The Economist explains

What are zina laws?

And how do they affect women’s lives across the Muslim world?

By W.B.

GO TO any women’s prison in the west-African country of Mauritania and you will find inmates whose only offence is to have been raped. Some are children. Often pregnant and unable to prove coercion, they find themselves branded criminals for having sex outside marriage. The reasons why are linked to cultures that routinely ignore women’s testimony and a set of Islamic laws, known as zina, that are enforced to different extents across the Muslim world.

Zina is an Islamic legal term, meaning illicit sexual relations, that can be found in the Koran and the hadith (the collected words and acts of the Prophet Muhammad). Muslim empires like the Ottomans, the Mughals and the Safavids defined zina in different ways. But it usually refers to adultery and extramarital sex. In the past, punishments for breaking zina laws included whipping and even death by stoning. Now, even as much of the Muslim world becomes less conservative, abuses of zina laws may still incur a prison sentence and fines. The use of the laws diminished during the anti-colonial struggles of the mid-20th century because emergent states generally modelled new criminal laws on European statute. But things changed after that. Ziba Mir-Hosseini and Vanja Hamzić of London’s School of African and Oriental studies say that, thanks to the spread of Islamism across the Muslim world at the time of the Iranian revolution, the last quarter of the 20th century saw a rise in the application of zina laws in several Muslim-majority countries.

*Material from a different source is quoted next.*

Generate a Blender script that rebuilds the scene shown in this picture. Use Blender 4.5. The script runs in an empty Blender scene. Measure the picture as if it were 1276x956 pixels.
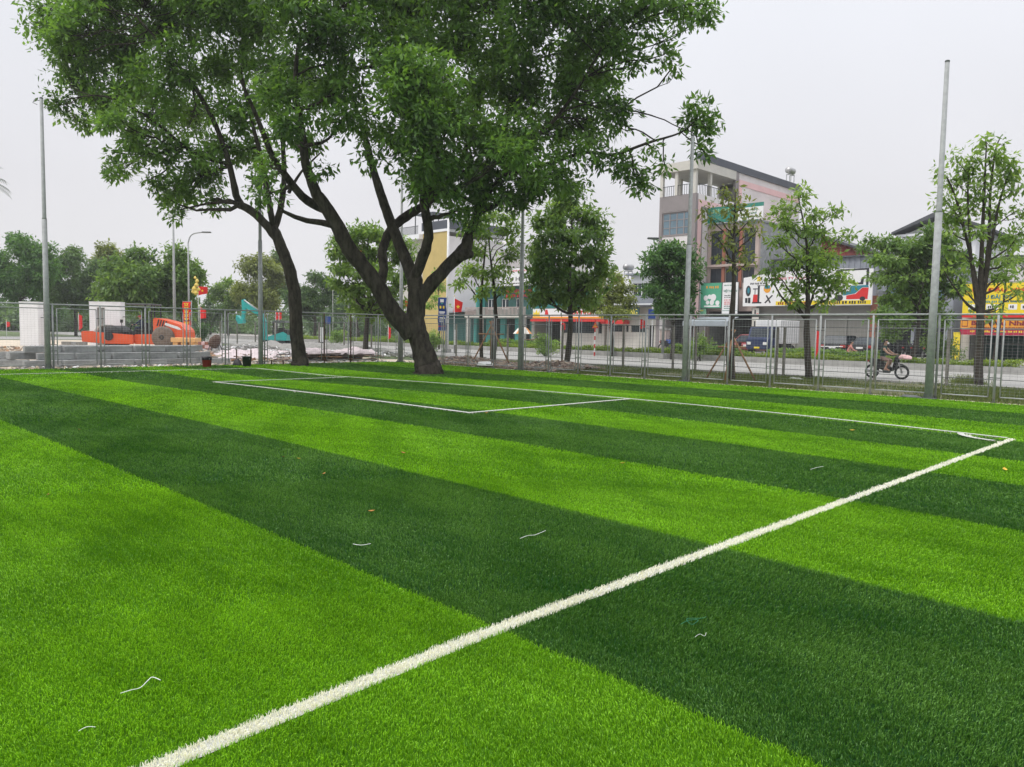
import bpy, bmesh, math, random
import numpy as np
from mathutils import Vector, Matrix
random.seed(7); RNG = np.random.default_rng(11)
C = bpy.context.scene.collection
SC = bpy.context.scene
S2 = math.sqrt(.5)
# ------------------------------------------------------------------ camera
# world: X runs along the street (to the right), Y runs across it (away), Z up; camera 1.6 m above the pitch
FPX, EYE = 945., 1.6
_p, _r = math.radians(-4.03), math.radians(1.0)
def c2w(v): return Vector((S2*(v[0]-v[1]), S2*(v[0]+v[1]), v[2]))
_F = Vector((0, math.cos(_p), math.sin(_p))); _R0 = Vector((1,0,0)); _U0 = Vector((0,-math.sin(_p),math.cos(_p)))
_R = _R0*math.cos(_r)+_U0*math.sin(_r); _U = _U0*math.cos(_r)-_R0*math.sin(_r)
cam = bpy.data.cameras.new('camera'); camo = bpy.data.objects.new('camera', cam); C.objects.link(camo)
cam.sensor_width = 36; cam.lens = FPX/1276*36; cam.clip_start = .05; cam.clip_end = 3000
R_, U_, F_ = c2w(_R), c2w(_U), c2w(_F)
camo.matrix_world = Matrix(((R_.x,U_.x,-F_.x,0),(R_.y,U_.y,-F_.y,0),(R_.z,U_.z,-F_.z,EYE),(0,0,0,1)))
SC.camera = camo
# ------------------------------------------------------------------ light
w = bpy.data.worlds.new('World'); SC.world = w; w.use_nodes = True
nt = w.node_tree; nt.nodes.clear()
N = nt.nodes.new; L = nt.links.new
out = N('ShaderNodeOutputWorld'); bg = N('ShaderNodeBackground'); bg.inputs[1].default_value = .1
sky = N('ShaderNodeTexSky'); sky.sky_type = 'NISHITA'; sky.sun_disc = False
SUN_EL, SUN_ROT = 58, 205
sky.sun_elevation = math.radians(SUN_EL); sky.sun_rotation = math.radians(SUN_ROT); sky.dust_density = 6; sky.air_density = 1.2
tc = N('ShaderNodeTexCoord'); sx = N('ShaderNodeSeparateXYZ'); L(tc.outputs['Generated'], sx.inputs[0])
rp = N('ShaderNodeValToRGB'); L(sx.outputs[2], rp.inputs[0])
e = rp.color_ramp.elements
e[0].position = 0.; e[0].color = (.65,.645,.655,1); e[1].position = .42; e[1].color = (.69,.705,.75,1)
x_ = e.new(.16); x_.color = (.62,.615,.64,1)
x_ = e.new(1.); x_.color = (1.75,1.75,1.82,1)
ns = N('ShaderNodeTexNoise'); ns.inputs['Scale'].default_value = 1.6; ns.inputs['Detail'].default_value = 3
L(tc.outputs['Generated'], ns.inputs[0])
mr = N('ShaderNodeMapRange'); mr.inputs[1].default_value = .3; mr.inputs[2].default_value = .7; mr.inputs[3].default_value = 9.3; mr.inputs[4].default_value = 10.5
L(ns.outputs[0], mr.inputs[0])
vm = N('ShaderNodeVectorMath'); vm.operation = 'SCALE'; L(rp.outputs[0], vm.inputs[0]); L(mr.outputs[0], vm.inputs['Scale'])
mx = N('ShaderNodeMixRGB'); mx.inputs[0].default_value = .06; L(vm.outputs[0], mx.inputs[1]); L(sky.outputs[0], mx.inputs[2])
L(mx.outputs[0], bg.inputs[0]); L(bg.outputs[0], out.inputs[0])
sl = bpy.data.lights.new('sun', 'SUN'); sl.energy = 1.3; sl.angle = math.radians(14); sl.color = (1, .96, .9)
so = bpy.data.objects.new('sun', sl); C.objects.link(so)
# sky rotation r: sun toward (sin r, cos r); the lamp points the other way
_s = Vector((math.sin(math.radians(SUN_ROT))*math.cos(math.radians(SUN_EL)), math.cos(math.radians(SUN_ROT))*math.cos(math.radians(SUN_EL)), math.sin(math.radians(SUN_EL))))
so.rotation_euler = _s.to_track_quat('Z', 'Y').to_euler(); so.location = (0,0,60)
SC.view_settings.view_transform = 'Standard'; SC.view_settings.look = 'None'
SC.view_settings.exposure = .44; SC.view_settings.gamma = 1; SC.view_settings.use_curve_mapping = False
SC.cycles.max_bounces = 6; SC.cycles.transparent_max_bounces = 8; SC.cycles.use_denoising = True

# ------------------------------------------------------------------ surveying helpers (photo bearing -> place in the world)
def _ray(px, py): return _F + _R*((px-638)/FPX) - _U*((py-478)/FPX)
def at3(px, py, d):                       # point at camera depth d
    r = _ray(px, py); p = r*(d/r.y); p.z += EYE; return c2w(p)
def gd(px, py, z=0):                      # point on the ground
    r = _ray(px, py); p = r*((z-EYE)/r.z); p.z = z; return c2w(p)
def at(px, d):                            # ground point under bearing px at depth d
    p = at3(px, 430, d); return Vector((p.x, p.y, 0))
def onY(px, py, Y):
    r = c2w(_ray(px, py)); t = Y/r.y; return (r.x*t, EYE+r.z*t)
def onX(px, py, X):
    r = c2w(_ray(px, py)); t = X/r.x; return (r.y*t, EYE+r.z*t)
def XY(px, Y, py=420): return onY(px, py, Y)[0]
def ZY(py, Y, px): return onY(px, py, Y)[1]

# ------------------------------------------------------------------ materials
M = {}
def mat(name, col, rough=.6, var=.12, scale=4., bump=0., metal=0., spec=.4, bscale=None, col2=None, coord='Object', detail=5, stretch=None, bdist=.02):
    m = bpy.data.materials.new(name); m.use_nodes = True; t = m.node_tree; b = t.nodes['Principled BSDF']
    b.inputs['Roughness'].default_value = rough; b.inputs['Metallic'].default_value = metal
    b.inputs['Specular IOR Level'].default_value = spec
    tc = t.nodes.new('ShaderNodeTexCoord'); n = t.nodes.new('ShaderNodeTexNoise'); n.inputs['Scale'].default_value = scale; n.inputs['Detail'].default_value = detail
    n.inputs['Roughness'].default_value = .65
    t.links.new(tc.outputs[coord], n.inputs[0])
    r = t.nodes.new('ShaderNodeValToRGB'); t.links.new(n.outputs[0], r.inputs[0])
    a = [max(0,c*(1-var)) for c in col]; z = list(col2) if col2 else [min(1,c*(1+var)) for c in col]
    r.color_ramp.elements[0].position = .32; r.color_ramp.elements[1].position = .68
    r.color_ramp.elements[0].color = (*a,1); r.color_ramp.elements[1].color = (*z,1)
    t.links.new(r.outputs[0], b.inputs['Base Color'])
    if bump:
        n2 = t.nodes.new('ShaderNodeTexNoise'); n2.inputs['Scale'].default_value = bscale or scale*5; n2.inputs['Detail'].default_value = 6
        if stretch:
            mp = t.nodes.new('ShaderNodeMapping'); mp.inputs['Scale'].default_value = (1,1,stretch); t.links.new(tc.outputs[coord], mp.inputs[0]); t.links.new(mp.outputs[0], n2.inputs[0]); t.links.new(mp.outputs[0], n.inputs[0])
        else: t.links.new(tc.outputs[coord], n2.inputs[0])
        bp = t.nodes.new('ShaderNodeBump'); bp.inputs['Strength'].default_value = min(1,bump); bp.inputs['Distance'].default_value = bdist
        t.links.new(n2.outputs[0], bp.inputs['Height']); t.links.new(bp.outputs[0], b.inputs['Normal'])
    M[name] = m; return m
def leafmat(name, lo, hi, trans=.35, rough=.45):
    m = bpy.data.materials.new(name); m.use_nodes = True; t = m.node_tree; t.nodes.clear()
    o = t.nodes.new('ShaderNodeOutputMaterial'); b = t.nodes.new('ShaderNodeBsdfPrincipled'); b.inputs['Roughness'].default_value = rough
    b.inputs['Specular IOR Level'].default_value = .35
    tr = t.nodes.new('ShaderNodeBsdfTranslucent'); ms = t.nodes.new('ShaderNodeMixShader'); ms.inputs[0].default_value = trans
    a = t.nodes.new('ShaderNodeAttribute'); a.attribute_name = 'tint'
    r = t.nodes.new('ShaderNodeValToRGB'); r.color_ramp.elements[0].color = (*lo,1); r.color_ramp.elements[1].color = (*hi,1)
    t.links.new(a.outputs['Fac'], r.inputs[0]); t.links.new(r.outputs[0], b.inputs['Base Color'])
    g = t.nodes.new('ShaderNodeMixRGB'); g.blend_type = 'MULTIPLY'; g.inputs[0].default_value = 1; g.inputs[2].default_value = (1.35,1.3,.55,1)
    t.links.new(r.outputs[0], g.inputs[1]); t.links.new(g.outputs[0], tr.inputs[0])
    t.links.new(b.outputs[0], ms.inputs[1]); t.links.new(tr.outputs[0], ms.inputs[2]); t.links.new(ms.outputs[0], o.inputs[0])
    M[name] = m; return m
mat('galv', (.33,.345,.345), .6, .16, 9, spec=.25)
mat('galv_dark', (.10,.11,.11), .55, .2, 9, metal=.2)
mat('rust_post', (.09,.055,.04), .8, .3, 8)
mat('old_post', (.20,.19,.165), .8, .25, 6)
mat('bark', (.022,.019,.014), .95, .45, 6, bump=1, bscale=16, col2=(.080,.072,.055), stretch=.35, bdist=.07, spec=.2)
mat('bark2', (.05,.042,.034), .9, .4, 9, bump=.8, bscale=30)
mat('wood', (.30,.17,.09), .8, .3, 6)
mat('rope', (.03,.03,.03), .8)
mat('asphalt', (.30,.295,.28), .85, .10, .6, bump=.3, bscale=60)
mat('asphalt2', (.27,.265,.255), .85, .10, .5, bump=.3, bscale=60)
mat('kerb', (.34,.335,.32), .8, .18, 2.5, bump=.3)
mat('concrete', (.29,.30,.30), .8, .28, 3, bump=.4)
mat('pavement', (.33,.31,.29), .85, .12, 1.5, bump=.3)
mat('soil_green', (.075,.105,.035), .95, .4, 1.4, bump=.8, bscale=18, col2=(.16,.15,.08))
mat('sand', (.50,.43,.34), .95, .22, 1.1, bump=.7, bscale=9)
mat('earth', (.33,.27,.21), .95, .3, .15, bump=.8, bscale=5)
mat('land', (.09,.13,.045), .95, .35, .05)
mat('brick_rubble', (.22,.12,.085), .95, .45, 5, col2=(.40,.33,.28))
mat('gravel', (.24,.235,.22), .95, .3, 4)
mat('tarp', (.55,.47,.48), .7, .14, 2.5, bump=.6, bscale=5)
mat('tarp_brown', (.10,.07,.055), .9, .3, 4)
mat('white_wall', (.80,.81,.83), .7, .06, 1.2)
mat('white_paint', (.72,.72,.72), .5, .05, 3)
mat('cream', (.56,.54,.49), .75, .08, .8)
mat('pink_wall', (.70,.665,.66), .8, .12, .35)
mat('pink_trim', (.74,.50,.50), .7, .06, 1)
mat('taupe', (.25,.225,.225), .75, .1, .6)
mat('navy_fascia', (.075,.085,.105), .6, .1, 1)
mat('brown_stone', (.42,.34,.31), .7, .12, 1.2)
mat('terracotta', (.30,.115,.075), .6, .15, 2)
mat('glass', (.03,.04,.05), .22, .3, .5, spec=.35)
mat('glass_blue', (.12,.19,.24), .12, .25, .5, spec=.8)
mat('frame_dark', (.05,.06,.065), .5)
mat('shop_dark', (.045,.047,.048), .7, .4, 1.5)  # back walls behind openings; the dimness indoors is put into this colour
mat('corrug', (.27,.29,.33), .6, .12, 1.)
mat('shutter', (.24,.235,.215), .6, .08, 1.5)
mat('red_wall', (.33,.085,.07), .8, .2, 1)
mat('roof_dark', (.085,.09,.10), .7, .2, 1)
mat('yellow_wall', (.52,.40,.15), .8, .08, .8)
mat('teal', (.07,.32,.29), .7, .1, 1)
mat('dark_green', (.03,.10,.09), .6, .2, 1)
mat('steel', (.42,.42,.42), .45, .05, 3, metal=.8)
mat('grey_awning', (.30,.34,.37), .6, .1, 2)
mat('sgn_yellow', (.80,.62,.03), .5, .03); mat('sgn_orange', (.75,.33,.03), .5, .05); mat('sgn_red', (.62,.03,.03), .5, .06)
mat('sgn_crimson', (.42,.02,.06), .5, .06); mat('sgn_white', (.78,.78,.78), .5, .03); mat('sgn_green', (.08,.36,.22), .5, .06)
mat('sgn_green_pale', (.22,.48,.30), .5, .1); mat('sgn_teal', (.03,.22,.17), .5, .06); mat('sgn_blue', (.015,.05,.22), .5, .08)
mat('ink_red', (.60,.02,.04), .5, .03); mat('ink_green', (.03,.20,.14), .5, .03); mat('ink_black', (.03,.03,.035), .5, .03)
mat('ink_teal', (.03,.22,.28), .5, .03); mat('ink_maroon', (.22,.01,.03), .5, .03); mat('ink_yellow', (.85,.70,.10), .5, .03)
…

Sometimes the laws are enshrined in state law. Sometimes they are enforced by the community, or even by the family, in the form of honour killings. In Iran, after the 1979 revolution, zina was codified in particularly brutal terms, with detailed descriptions of how men and women should be punished for zina offences. In Pakistan, the laws were introduced in 1979 as part of the re-Islamisation of the country by the military ruler, Zia-ul-Haq. Sex outside marriage was to be considered a crime against the state. According to a local lawyer, Zafar Iqbal Kalanauri, thousands of Pakistani rape victims ended up in jail as a result.

All too often the laws hit vulnerable women the hardest. In some Gulf states like Kuwait and Qatar, hundreds of female migrant workers have been punished and imprisoned for zina offences. Often their crime is to have been raped by their employers. Sometimes the laws are enforced by conservative provinces that choose to defy reformers in the capital. In Indonesia’s westerly Aceh province, for example, unmarried people may be whipped for showing signs of affection in public. According to a survey by the Mauritanian Association for the Health of the Mother and Child, an NGO, 40% of female prisoners are in jail for having sex outside wedlock. Many victims do not report being raped for fear of being punished. The rapists do not always avoid punishment, but it is easier for them to deny guilt. Turkey shelved an attempt to reintroduce zina-inspired anti-adultery and extramarital sex laws when it tried to join the European Union. But local reports say that President Recep Tayyip Erdogan is reconsidering introducing a zina-inspired anti-adultery law to appease his conservative voter base.